Unusually high noise levels at an oil and gas construction site off the east coast of Russia is frightening endangered whales out of their feeding grounds, environment groups are claiming.


“I feel that a huge construction bulldozer is working near my tent,” says Natalia Illarionova, who monitors the western grey whales for the campaign group WWF from a camp on the island of Sakhalin. “I feel the vibration and hear the low, hollow rumble.”
Sakhalin Energy, a company partly owned by oil giant Shell, is in the final stages of installing two platforms 12 kilometres offshore to extract oil and gas from the seabed. The project, combined with its planned 800 kilometres of pipeline, is the world’s largest oil and gas extraction project. The company denies exceeding noise limits.

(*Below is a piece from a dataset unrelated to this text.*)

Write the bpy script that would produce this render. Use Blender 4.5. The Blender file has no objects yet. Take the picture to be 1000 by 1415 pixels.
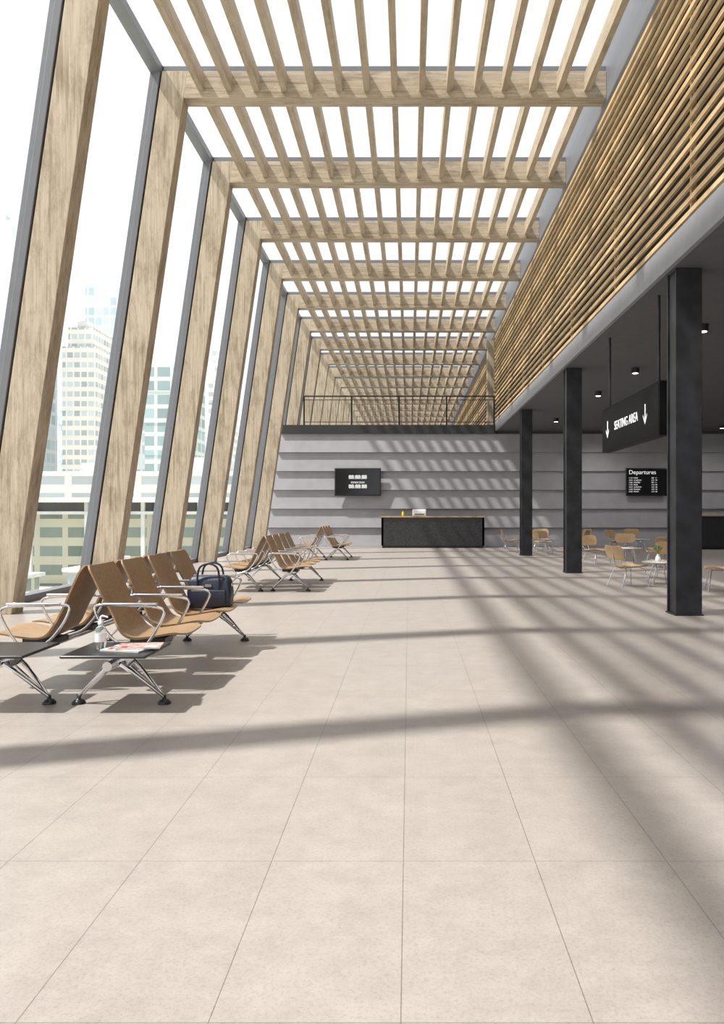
import bpy, math, random
from mathutils import Vector, Matrix
random.seed(4)
scene = bpy.context.scene
COL = scene.collection

# ------------------------------------------------------------------ materials
def new_mat(name):
    m = bpy.data.materials.new(name); m.use_nodes = True
    nt = m.node_tree
    return m, nt, nt.nodes['Principled BSDF']

def mat_plain(name, col, rough=0.5, metal=0.0, noise=0.06, nscale=6.0, emit=None, estr=1.0, spec=0.5, bump=0.0):
    m, nt, b = new_mat(name)
    b.inputs['Roughness'].default_value = rough
    b.inputs['Metallic'].default_value = metal
    b.inputs['Specular IOR Level'].default_value = spec
    g = nt.nodes.new('ShaderNodeNewGeometry')
    n = nt.nodes.new('ShaderNodeTexNoise'); n.inputs['Scale'].default_value = nscale; n.inputs['Detail'].default_value = 5
    nt.links.new(g.outputs['Position'], n.inputs['Vector'])
    r = nt.nodes.new('ShaderNodeValToRGB')
    r.color_ramp.elements[0].position = 0.3; r.color_ramp.elements[1].position = 0.7
    r.color_ramp.elements[0].color = (*[c*(1-noise) for c in col], 1)
    r.color_ramp.elements[1].color = (*[min(1, c*(1+noise)) for c in col], 1)
    nt.links.new(n.outputs['Fac'], r.inputs['Fac'])
    nt.links.new(r.outputs['Color'], b.inputs['Base Color'])
    if bump:
        bp = nt.nodes.new('ShaderNodeBump'); bp.inputs['Strength'].default_value = bump; bp.inputs['Distance'].default_value = 0.01
        nt.links.new(n.outputs['Fac'], bp.inputs['Height']); nt.links.new(bp.outputs['Normal'], b.inputs['Normal'])
    if emit:
        b.inputs['Emission Color'].default_value = (*emit, 1); b.inputs['Emission Strength'].default_value = estr
    return m

def mat_wood(name, axis, light, dark, blot=0.35, fine=60, long=1.5, rough=0.6, blotscale=1.2, bp0=0.36, bp1=0.54, streak=0.0):
    m, nt, b = new_mat(name); L = nt.links.new
    b.inputs['Roughness'].default_value = rough
    b.inputs['Specular IOR Level'].default_value = 0.3
    g = nt.nodes.new('ShaderNodeNewGeometry')
    def nz(sc, det, ro):
        mp = nt.nodes.new('ShaderNodeMapping'); mp.inputs['Scale'].default_value = sc
        L(g.outputs['Position'], mp.inputs['Vector'])
        n = nt.nodes.new('ShaderNodeTexNoise'); n.inputs['Scale'].default_value = 1; n.inputs['Detail'].default_value = det; n.inputs['Roughness'].default_value = ro
        L(mp.outputs['Vector'], n.inputs['Vector']); return n.outputs['Fac']
    def ramp(f, p0, p1, c0, c1):
        r = nt.nodes.new('ShaderNodeValToRGB'); r.color_ramp.elements[0].position = p0; r.color_ramp.elements[1].position = p1
        r.color_ramp.elements[0].color = (*c0, 1); r.color_ramp.elements[1].color = (*c1, 1); L(f, r.inputs['Fac']); return r.outputs['Color']
    def mul(a, c):
        mx = nt.nodes.new('ShaderNodeMix'); mx.data_type = 'RGBA'; mx.blend_type = 'MULTIPLY'; mx.inputs[0].default_value = 1
        L(a, mx.inputs[6]); L(c, mx.inputs[7]); return mx.outputs[2]
    sc = [fine]*3; sc[axis] = long
    nf = nz(sc, 7, 0.7)
    col = ramp(nf, 0.28, 0.70, dark, light)
    s2 = [blotscale*3]*3; s2[axis] = blotscale
    v = 1-blot
    col = mul(col, ramp(nz(s2, 10, 0.8), bp0, bp1, (v, v*0.96, v*0.91), (1, 1, 1)))
    if streak:
        s3 = [fine*0.45]*3; s3[axis] = 0.7; v = 1-streak
        col = mul(col, ramp(nz(s3, 5, 0.6), 0.34, 0.46, (v, v*0.95, v*0.88), (1, 1, 1)))
    L(col, b.inputs['Base Color'])
    bp = nt.nodes.new('ShaderNodeBump'); bp.inputs['Strength'].default_value = 0.2; bp.inputs['Distance'].default_value = 0.004
    L(nf, bp.inputs['Height']); L(bp.outputs['Normal'], b.inputs['Normal'])
    return m

WL, WD = (0.60, 0.515, 0.405), (0.37, 0.30, 0.22)
wood_z = mat_wood('oak_beam_vertical', 2, WL, WD, fine=36, long=1.2, blot=0.38, streak=0.3)
wood_x = mat_wood('oak_beam_cross', 0, WL, WD, fine=36, long=1.2, blot=0.38, streak=0.3)
wood_y = mat_wood('oak_slat_long', 1, (0.54, 0.455, 0.345), (0.36, 0.29, 0.205), fine=34, blot=0.3)
slat_wood = mat_wood('warm_cedar_slat', 1, (0.68, 0.51, 0.30), (0.42, 0.295, 0.16), fine=30, blot=0.35)
ply = mat_wood('oiled_oak_ply', 0, (0.43, 0.285, 0.16), (0.27, 0.165, 0.085), fine=45, long=3, blot=0.12, rough=0.34)
ply_y = mat_wood('plywood_light', 2, (0.52, 0.38, 0.22), (0.36, 0.245, 0.13), fine=45, long=3, blot=0.12, rough=0.4)
chrome = mat_plain('polished_aluminium', (0.72, 0.72, 0.74), 0.14, 1.0, 0.03)
blackp = mat_plain('black_plastic', (0.018, 0.018, 0.02), 0.35)
blacktop = mat_plain('black_table_laminate', (0.022, 0.022, 0.025), 0.3)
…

The waters around Sakhalin island are also the only known feeding ground for the western grey whales, which live in the Pacific. The whales – of which there are only about 100 remaining – come to Sakhalin to feed with their young after the ice has retreated in the summer. Where they feed in the winter remains a mystery.


WWF and Sakhalin Environment Watch, a Russian NGO, say noise levels over the weekend of 30 June and 1 July were unusually high. They say they did not see any whales over the weekend and are concerned the noise has frightened them away. Both groups have been monitoring the whales since construction in Sakhalin began three years ago.

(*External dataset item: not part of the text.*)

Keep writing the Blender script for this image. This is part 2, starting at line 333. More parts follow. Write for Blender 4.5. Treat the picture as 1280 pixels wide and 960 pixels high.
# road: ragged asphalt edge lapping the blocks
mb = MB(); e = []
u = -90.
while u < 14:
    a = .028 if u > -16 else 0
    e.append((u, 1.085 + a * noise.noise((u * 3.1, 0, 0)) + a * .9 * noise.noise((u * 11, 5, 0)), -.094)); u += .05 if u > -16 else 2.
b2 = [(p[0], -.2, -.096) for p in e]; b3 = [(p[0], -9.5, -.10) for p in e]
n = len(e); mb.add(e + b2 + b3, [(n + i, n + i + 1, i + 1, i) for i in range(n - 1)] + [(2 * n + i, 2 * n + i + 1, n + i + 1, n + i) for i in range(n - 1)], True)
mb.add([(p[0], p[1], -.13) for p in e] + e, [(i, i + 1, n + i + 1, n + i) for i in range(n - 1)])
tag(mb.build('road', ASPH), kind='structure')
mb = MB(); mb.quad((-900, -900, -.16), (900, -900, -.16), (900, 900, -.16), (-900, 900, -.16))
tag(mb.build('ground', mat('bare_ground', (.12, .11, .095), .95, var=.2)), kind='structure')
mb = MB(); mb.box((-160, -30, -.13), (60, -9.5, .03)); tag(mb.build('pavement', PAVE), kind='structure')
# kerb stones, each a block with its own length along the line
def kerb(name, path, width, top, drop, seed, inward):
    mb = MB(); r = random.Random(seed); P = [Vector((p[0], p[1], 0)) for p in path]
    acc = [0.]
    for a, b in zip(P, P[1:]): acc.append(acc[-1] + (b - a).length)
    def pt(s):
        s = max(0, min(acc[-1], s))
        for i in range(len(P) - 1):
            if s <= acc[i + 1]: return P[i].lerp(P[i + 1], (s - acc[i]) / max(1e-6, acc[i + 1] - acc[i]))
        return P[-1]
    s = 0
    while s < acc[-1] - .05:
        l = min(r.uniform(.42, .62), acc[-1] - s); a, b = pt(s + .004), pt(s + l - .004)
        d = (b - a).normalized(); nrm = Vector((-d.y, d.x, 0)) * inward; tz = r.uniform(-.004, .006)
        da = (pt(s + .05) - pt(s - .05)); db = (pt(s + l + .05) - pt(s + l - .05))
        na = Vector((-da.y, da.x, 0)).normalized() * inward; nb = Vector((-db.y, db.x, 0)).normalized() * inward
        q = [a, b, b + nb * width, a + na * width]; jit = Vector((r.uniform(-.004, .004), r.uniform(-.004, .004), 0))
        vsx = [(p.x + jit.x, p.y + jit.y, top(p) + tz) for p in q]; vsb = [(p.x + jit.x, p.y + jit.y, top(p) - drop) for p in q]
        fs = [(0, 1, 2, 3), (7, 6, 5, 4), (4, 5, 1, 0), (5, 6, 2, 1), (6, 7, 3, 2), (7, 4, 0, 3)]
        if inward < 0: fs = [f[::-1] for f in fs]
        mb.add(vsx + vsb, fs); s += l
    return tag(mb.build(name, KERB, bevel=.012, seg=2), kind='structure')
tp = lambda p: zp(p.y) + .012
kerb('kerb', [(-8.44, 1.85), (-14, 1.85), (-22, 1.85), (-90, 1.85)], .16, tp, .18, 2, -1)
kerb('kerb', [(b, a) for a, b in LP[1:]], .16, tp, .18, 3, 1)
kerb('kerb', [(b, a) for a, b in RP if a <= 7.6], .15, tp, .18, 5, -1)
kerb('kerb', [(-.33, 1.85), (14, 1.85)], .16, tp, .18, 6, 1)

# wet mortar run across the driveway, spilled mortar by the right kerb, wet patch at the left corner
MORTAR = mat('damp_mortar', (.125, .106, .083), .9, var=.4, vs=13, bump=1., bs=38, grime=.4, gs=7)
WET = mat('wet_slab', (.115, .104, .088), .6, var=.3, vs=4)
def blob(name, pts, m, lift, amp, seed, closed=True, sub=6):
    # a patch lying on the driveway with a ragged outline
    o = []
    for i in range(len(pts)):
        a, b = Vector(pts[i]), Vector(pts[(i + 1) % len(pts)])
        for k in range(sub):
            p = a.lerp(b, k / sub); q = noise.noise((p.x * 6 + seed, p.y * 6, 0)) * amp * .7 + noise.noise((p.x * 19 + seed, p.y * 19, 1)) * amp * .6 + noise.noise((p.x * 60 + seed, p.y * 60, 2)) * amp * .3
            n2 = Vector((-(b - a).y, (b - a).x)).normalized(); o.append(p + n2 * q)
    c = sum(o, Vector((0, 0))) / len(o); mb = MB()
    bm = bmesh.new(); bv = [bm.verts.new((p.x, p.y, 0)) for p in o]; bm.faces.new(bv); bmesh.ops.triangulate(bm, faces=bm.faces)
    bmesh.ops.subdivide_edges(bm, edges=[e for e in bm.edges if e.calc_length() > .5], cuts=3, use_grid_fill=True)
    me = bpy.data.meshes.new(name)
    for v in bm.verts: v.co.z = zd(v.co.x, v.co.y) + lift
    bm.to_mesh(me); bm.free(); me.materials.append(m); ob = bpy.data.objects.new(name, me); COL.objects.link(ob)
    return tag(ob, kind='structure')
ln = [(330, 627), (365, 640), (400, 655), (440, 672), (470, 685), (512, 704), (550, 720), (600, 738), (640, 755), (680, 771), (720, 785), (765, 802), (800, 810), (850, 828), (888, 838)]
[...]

“Our observers on Sakhalin normally see the whales every day unless the weather is foggy,” says James Leaton, WWF’s Oil and Gas Policy Advisor. “The visibility was good this weekend, but they did not see any whales.” Leaton says this is “highly unusual”.


According to WWF, Sakhalin Energy has agreed to not carry out work at 120 decibels for more than four hours at a time, in accordance with recommendations from its independent scientific advisors. But the environmental groups claim work at 120 decibels continued uninterrupted for 48 hours over the weekend.